Only known box of Kodak Film from 1888 has 'gone home'

Only known box of Kodak Film from 1888 has 'gone home'

The "grandfather" of consumer photography film has gone home, close to where it was first made.

The George Eastman Museum in Rochester, New York, announced on Monday (July 11) that it had recently purchased the only known box of Kodak Film made in 1888 by the Eastman Dry Plate and Film Company, to add to its technology collection.

Also bought was one of only three known boxes of Kodak Transparent Film, made in 1889.

The museum said the two boxes complete its collection related to the original Kodak Camera - comprising also of a camera, a case, a shipping box and sample images.

The boxes of film now sit in a display case in the museum.

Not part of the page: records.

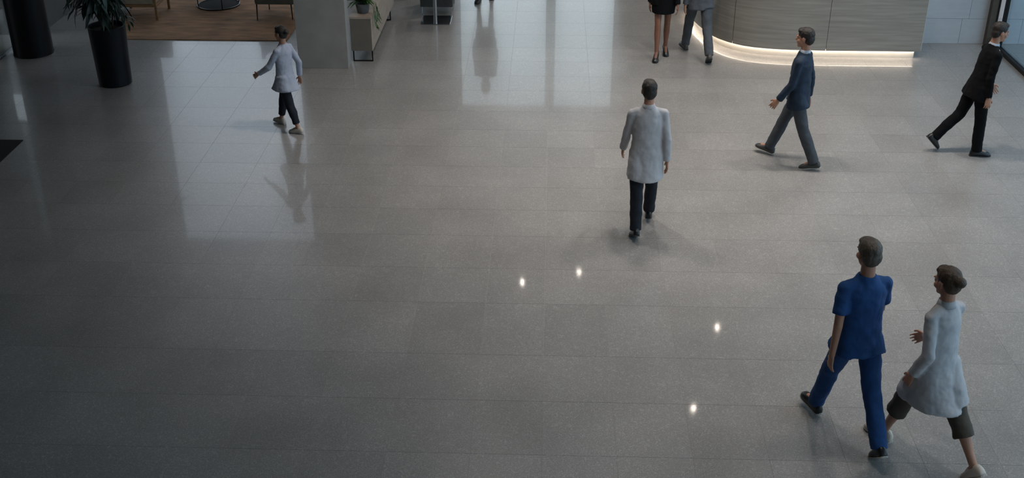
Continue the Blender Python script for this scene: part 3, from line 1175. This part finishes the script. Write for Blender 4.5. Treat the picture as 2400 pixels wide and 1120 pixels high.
person('person in blue scrubs and dark shoes walking away beside a white-coated companion', (2.42, 7.62, 0), R(13), 1.78,
       dict(hipL=24, kneeL=4, hipR=-20, kneeR=12, footL=6, footR=-38, armL=-14, armR=18, elbL=14, elbR=24, lean=4, twist=4, nod=8),
       dict(skin='skin', hair='hair_grey', upper='scrubs', upper_name='scrub_top', u_hem=.11, flare=.012, sleeve=.42, lower='scrubs', lower_kind='trousers', shoe='shoe_black', sole='sole'))
person('person in a long white coat and olive knee-length trousers walking away, lower right', (2.97, 7.38, 0), R(30), 1.71,
       dict(hipL=24, kneeL=6, hipR=-26, kneeR=10, footL=4, footR=-42, armL=-16, armR=20, elbL=40, elbR=30, lean=5, twist=4, nod=10),
       dict(skin='skin', hair='hair_brown', hair_kind='bun', upper='coat', upper_name='white_coat', u_hem=.36, flare=.03, lower='olive', lower_kind='capri', to=.42, shoe='shoe_white', sole='sole', collar='coat'), female=True)
person('person in a white coat over dark trousers walking away alone mid-floor', (1.03, 11.22, 0), R(2), 1.68,
       dict(hipL=-14, kneeL=6, hipR=20, kneeR=6, footL=-26, footR=4, armL=14, armR=-12, elbL=18, elbR=14, lean=3, nod=6),
       dict(skin='skin', hair='hair_dark', upper='coat', upper_name='white_coat', u_hem=.30, flare=.02, lower='navy', lower_kind='trousers', shoe='shoe_black', sole='dark_sole', collar='coat'))
person('person in a navy suit striding left past the reception desk', (2.98, 13.10, 0), R(62), 1.72,
       dict(hipR=24, kneeR=4, hipL=-17, kneeL=8, footR=10, footL=-12, armR=-14, armL=10, elbL=24, elbR=16, abdL=6, abdR=6, lean=0, nod=6),
       dict(skin='skin', hair='hair_dark', upper='suit_blue', upper_name='suit_jacket', u_hem=.16, flare=.012, lower='suit_grey', lower_kind='trousers', shoe='shoe_grey', sole='sole', collar='shirt'))
person('person in a black suit walking right beside the glass partition', (5.22, 13.46, 0), R(-84), 1.68,
       dict(hipR=8, kneeR=4, hipL=-17, kneeL=24, footR=0, footL=-46, armR=-10, armL=12, elbL=18, elbR=14, abdL=5, abdR=5, lean=11, nod=10),
       dict(skin='skin', hair='hair_dark', upper='suit_black', upper_name='suit_jacket', u_hem=.16, flare=.014, lower='suit_black', lower_kind='trousers', shoe='shoe_black', sole='dark_sole', collar='shirt'))
person('person in a pale blue tunic and dark cropped trousers in front of the pillar', (-3.40, 13.97, 0), R(62), 1.40,
       dict(hipR=22, kneeR=10, hipL=-16, kneeL=4, footR=4, footL=-6, armR=-24, armL=26, elbL=30, elbR=30, abdL=16, abdR=16, lean=0, nod=6),
       dict(skin='skin', hair='hair_dark', hair_kind='bun', upper='tunic', upper_name='tunic', u_hem=.22, flare=.03, lower='navy', lower_kind='trousers', to=.84, hem=.055, shoe='shoe_white', sole='sole'), female=True)
person('bare-legged person in a short black skirt and jacket walking towards the viewer', (1.69, 16.98, 0), R(176), 1.70,
       dict(hipR=10, kneeR=3, hipL=-8, kneeL=8, footR=-22, footL=-34, armR=-8, armL=8, elbL=10, elbR=10, lean=2, nod=2, spread=-1.5),
       dict(skin='skin2', hair='hair_dark', hair_kind='bob', upper='suit_black', upper_name='jacket', u_hem=.05, flare=.004, lower='suit_black', lower_kind='skirt', to=.55, shoe='shoe_black', sole='dark_sole', collar='shirt', heel=True), female=True)
person('person in a slate grey suit stepping past the curved end of the desk', (2.24, 17.06, 0), R(8), 1.76,
       dict(hipR=-18, kneeR=14, hipL=24, kneeL=6, footR=-34, footL=6, armR=16, armL=-14, elbL=16, elbR=16, lean=4),
       dict(skin='skin', hair='hair_dark', upper='slate', upper_name='suit_jacket', u_hem=.16, flare=.012, lower='slate', lower_kind='trousers', shoe='shoe_grey', sole='dark_sole', collar='shirt'))
person('person far off at the entrance, only the ankles in view at the top', (-1.17, 20.02, 0), R(176), 1.72,
       dict(hipR=8, kneeR=3, hipL=-8, kneeL=8, footR=0, footL=-10, armR=-8, armL=8, lean=2),
       dict(skin='skin2', hair='hair_dark', hair_kind='bob', upper='suit_black', upper_name='dress_jacket', u_hem=.20, flare=.03, lower='suit_black', lower_kind='skirt', to=.95, shoe='shoe_black', sole='dark_sole'), female=True)
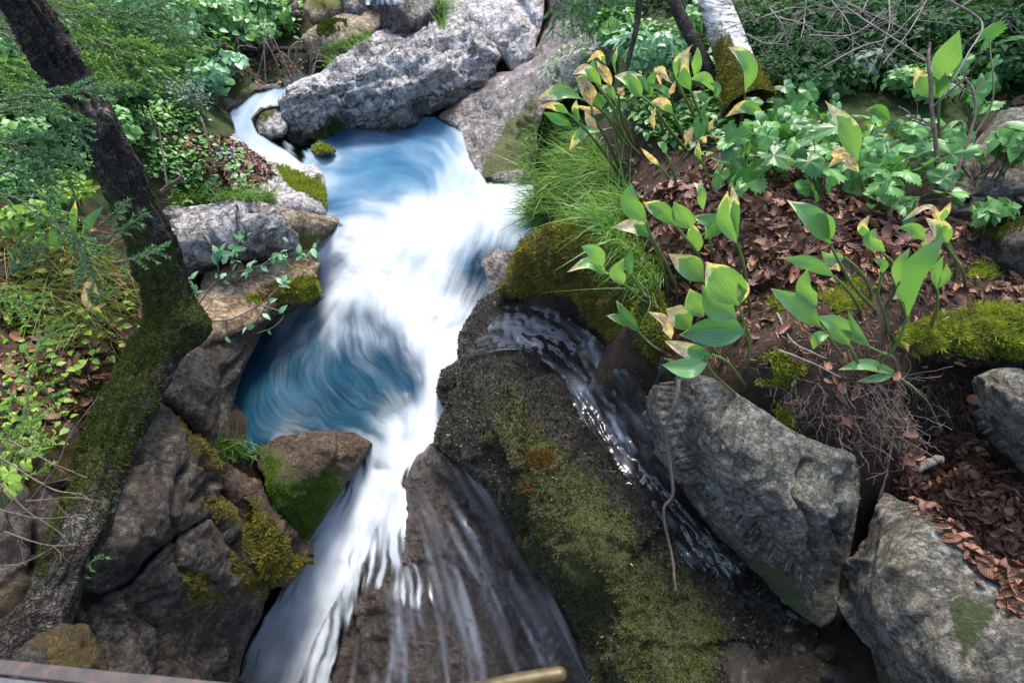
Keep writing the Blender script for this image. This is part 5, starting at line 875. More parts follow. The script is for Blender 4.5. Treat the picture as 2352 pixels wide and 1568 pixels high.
def needles_on(poly, n, L, seed, mb):
    P, N = roots_px(poly, n, seed); r = np.random.default_rng(seed); m = len(P); D = norm(np.cross(N, r.normal(0, 1, (m, 3))) + N * r.normal(0.1, 0.25, (m, 1)))
    V, F, t = blades(P + N * 0.006, D, L * r.uniform(0.5, 1.3, m), 0.0022 * r.uniform(0.7, 1.3, m), r.normal(0, 0.15, (m, 3)), r, 2)
    mb.add(V, F, var=np.repeat(r.uniform(0.1, 0.9, m), 6), t=np.zeros(len(V)))
LIT = [(1470, 470), (1560, 420), (1700, 380), (1820, 400), (1900, 470), (2080, 480), (2200, 530), (2130, 600), (1980, 610), (1850, 640), (1700, 690), (1600, 640), (1500, 560)]
mb = MB()
dead_leaves(LIT, 2300, 0.072, 11, mb, 0.045)
dead_leaves([(1340, 380), (1650, 350), (2100, 470), (2250, 600), (2352, 640), (2352, 700), (2150, 700), (1950, 660), (1700, 780), (1550, 700), (1430, 540)], 900, 0.045, 12, mb, 0.02)
dead_leaves([(2060, 1050), (2180, 990), (2250, 1010), (2300, 1080), (2352, 1120), (2352, 1380), (2300, 1335), (2230, 1290), (2170, 1220), (2130, 1180), (2060, 1140)], 1500, 0.04, 13, mb, 0.03)
dead_leaves([(1720, 750), (2080, 700), (2240, 850), (2250, 1000), (1990, 1040), (1850, 960), (1700, 860)], 90, 0.045, 14, mb)
dead_leaves([(2200, 1225), (2352, 1300), (2352, 1420), (2310, 1400), (2230, 1320)], 60, 0.04, 15, mb)
needles_on([(1300, 350), (1650, 350), (2100, 470), (2352, 640), (2352, 720), (2230, 850), (2080, 810), (1900, 850), (1720, 850), (1560, 840), (1540, 700), (1430, 540)], 6000, 0.03, 16, mb)
needles_on([(2060, 1050), (2180, 990), (2352, 1120), (2352, 1380), (2230, 1290), (2060, 1140)], 1500, 0.03, 17, mb)
tag(mb.build('leaf_litter', M['dead_leaf']), kind='stuff')
mb = MB()
dead_leaves([(0, 560), (250, 600), (330, 720), (280, 850), (150, 1000), (0, 900)], 420, 0.06, 18, mb)
dead_leaves([(430, 290), (560, 330), (640, 400), (560, 450), (420, 430)], 1500, 0.04, 19, mb, 0.01)
dead_leaves([(1560, 60), (1760, 60), (2352, 120), (2352, 260), (1900, 210), (1640, 220)], 500, 0.06, 20, mb)
dead_leaves([(530, 110), (720, 140), (650, 200), (540, 200)], 200, 0.06, 21, mb)
dead_leaves([(370, 500), (395, 495), (392, 545), (372, 540)], 60, 0.03, 22, mb, 0.01)
dead_leaves([(2420, 300), (3300, 300), (3300, 1640), (2420, 1640)], 2200, 0.06, 24, mb)
dead_leaves([(-900, 200), (-40, 200), (-40, 1640), (-900, 1640)], 1200, 0.06, 25, mb)
needles_on([(0, 600), (300, 640), (330, 800), (150, 1000), (0, 1000)], 1200, 0.04, 23, mb)
tag(mb.build('leaf_litter', M['dead_leaf']), kind='stuff')
# pale fine roots and straw tangled in the undercut soil
mb = MB(); r = np.random.default_rng(5)
for u, v in sample_px([(1760, 870), (1900, 860), (2150, 850), (2230, 900), (2240, 1000), (2100, 1050), (1980, 1040), (1850, 980)], 380, 5):
    h, n = hit(u, v)
    if h is None: continue
    p = np.array(h); n = np.array(n); L = r.uniform(0.04, 0.14); dr = norm(r.normal(0, 1, 3) + [0, -0.4, -0.5])
    P = p + n * 0.008 + np.outer(np.linspace(0, L, 6), dr) + r.normal(0, 0.006, (6, 3)).cumsum(0) + np.outer(np.sin(np.linspace(0, np.pi, 6)), n) * 0.02
    V, F = tube(P, r.uniform(0.0005, 0.0011), 3); mb.add(V, F, var=r.uniform(0, 1))
_rb = mb; mb = MB()
for u, v in sample_px([(1780, 880), (2150, 860), (2230, 900), (2230, 980), (2100, 1030), (1900, 990)], 150, 6):
    h, n = hit(u, v); p = np.array(h); n = np.array(n); L = r.uniform(0.05, 0.13); dr = norm(r.normal(0, 1, 3) + [0, -0.4, -0.6]); P = p + n * 0.012 + np.outer(np.linspace(0, L, 7), dr) + r.normal(0, 0.006, (7, 3)).cumsum(0) + np.outer(np.sin(np.linspace(0, np.pi, 7)), n) * 0.02; V, F = tube(P, r.uniform(0.0005, 0.001), 3); mb.add(V, F, var=0.5)
tag(mb.build('roots', M['dead_twig']), kind='stuff'); mb = _rb
tag(mb.build('roots', M['twig']), kind='stuff')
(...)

The original Kodak Camera was introduced in 1888, selling for US$25 then (a lot of money back then). It came loaded with film that can take 100 circular pictures about two-and-a-half inch wide (about 6cm).

After the pictures were taken, the camera was returned to the company in Rochester, where, for US$10, the film was developed, prints mades, and a new roll of film inserted. The camera was then sent back to the owner, the museum said.

That is the start of what we know as consumer photography today.

Because of the business model, film was hardly sold separately to consumers, so the roll of film that now sits in the museum is that more precious.

The two boxes are unopened, so the museum doesn't have images of the film itself. "But it can be heard rattling around in there!" a spokesman told The Atlantic.

"The debut of Eastman's American Film (another name for Kodak Film) and Transparent Film in the late 1880s was the beginning of snapshot photography, and a turning point for the company and the city of Rochester," said Mr Todd Gustavson, the museum's technology curator. "We have always kept an eye out for film manufactured in the late 1880s to complete our collection of objects related to the first-generation Kodak camera. We jumped at the chance to bring these two boxes home to Rochester."